L’intervista capovolta

“Giro in bici l’Italia fatta di cimiteri. E il dolore mi segue”

Federica Sciarelli - La conduttrice di Chi l’ha visto?

22 Giugno 2020

L’unica curiosità che ha mosso in questi giorni i giornali è stata appurare se Federica Sciarelli fosse o meno in partenza da Chi l’ha visto?, la trasmissione dell’Italia che sparisce per mano violenta o per scelta volontaria. Non parte, e la questione si è dunque chiusa. Invece no.

Il tuo è un programma tv che doveva essere compassionevole ed è divenuto di contropotere.
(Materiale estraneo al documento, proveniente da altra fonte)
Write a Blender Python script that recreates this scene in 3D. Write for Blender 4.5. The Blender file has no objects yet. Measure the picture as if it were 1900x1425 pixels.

Sono così intima del dolore altrui da averlo fatto mio. Mi segue, mi accompagna, mi tinge le giornate e anche i pensieri. E scavo, scavo, scavo.

Non sono solo lacrime per i defunti o sparizione di sciagurati, di sventure familiari.

Ma scherzi? Riccardo Magherini aveva quarant’anni, pieno di vita, ed è morto dopo che un carabiniere gli è salito sopra.

Firenze, 2 marzo 2014. I testimoni raccontano di calci e pugni ripetuti all’addome e al volto, di ginocchia che gli segano la carotide, di una violenza inaudita nei confronti di un incensurato in preda ad una crisi di panico.

Per George Floyd si è mosso il mondo, per Magherini nemmeno un colpo di tosse delle istituzioni.

La Cassazione ha annullato senza rinvio la sentenza d’appello che confermava le condanne in primo grado dei carabinieri.

E vogliamo parlare della vicenda Claps, di ciò che di orrendo è stato fatto in quel di Potenza?

La cosiddetta magistratura deferente.

Oppure passare per Arce, nel frusinate, e illustrare la caserma della tortura?

E il caso Vannini?

Non riesco a fermarmi.

Quanta reputazione i giudici perdono ogni volta che vai in onda?

Esiste una Italia degli ultimi a cui spesso è negata giustizia in ragione del censo, del ceto sociale.

Perciò hai chiesto di cambiare aria, e perciò tutti a chiederti: perché?

A me piace la bici e in estate in Sicilia con un gruppo di amici facciamo tragitti anche lunghi, un piccolo tour. La bici mi distende, mi rilassa.

E in bici cosa è accaduto?

Partiamo da Palermo e subito mi viene in mente Giusi Ventimiglia, una giovane donna scomparsa incredibilmente, dopo essere forse persino stata costretta a prostituirsi. Arriviamo a Isola delle Femmine e mi accorgo che è il posto di altre due possibili morti bianche, Stefano e Antonio Maiorana, padre e figlio.

Se somatizzi il dolore, poi divieni parte di esso.

Perciò avrei voluto staccarmene anche se la trasmissione regge il tempo e i miei 16 anni di conduzione non li sento.

Questo è un trattato di psicopatologia del giornalismo.

Se apri il libro della vita degli sventurati, lo inizi a sfogliare e non smetti più. Spesso, purtroppo, queste scomparse non sono solo i destini dei disperati, ma gli esiti di uno Stato che chiude gli occhi dinanzi ai deboli. E io mi incazzo.

Presenti ai telespettatori uno Stato spesso incosciente, oppure annoiato e indolente.

Perciò ti fai carico anche di questioni che potrebbero stare fuori la trasmissione.

Tu vai in bici e ogni luogo ti riporta a un funerale.

Non vedi il mare azzurro, non ti godi lo scoglio, l’orizzonte, la trattoria. Leggi il nome del paese e colleghi.

È pesante.

Capisci perché gestire un’emozione simile sia difficile?

Noi giornalisti dovremmo essere terzi.

Terzi, non omissivi. Perché la morte di Magherini non ha fatto notizia? Perché l’incredibile vicenda della Claps non ha prodotto un subbuglio in Parlamento?

Si commentano sempre i piani alti, poi c’è la toga del pianterreno.

Una giornalista ha il dovere di chiedere verità e di cercarla. Altrimenti non è un programma, ma uno spot.

L’Italia che racconti è così crudele, così sola.

Ma non mi fermo allo scomparso, a fare il vigile urbano, a portare la contabilità. Scavo, e scavo, e scavo.

L’Italia dei cimiteri.

Non solo cimiteri. A volte è grazie a noi che le notizie da brutte si fanno belle.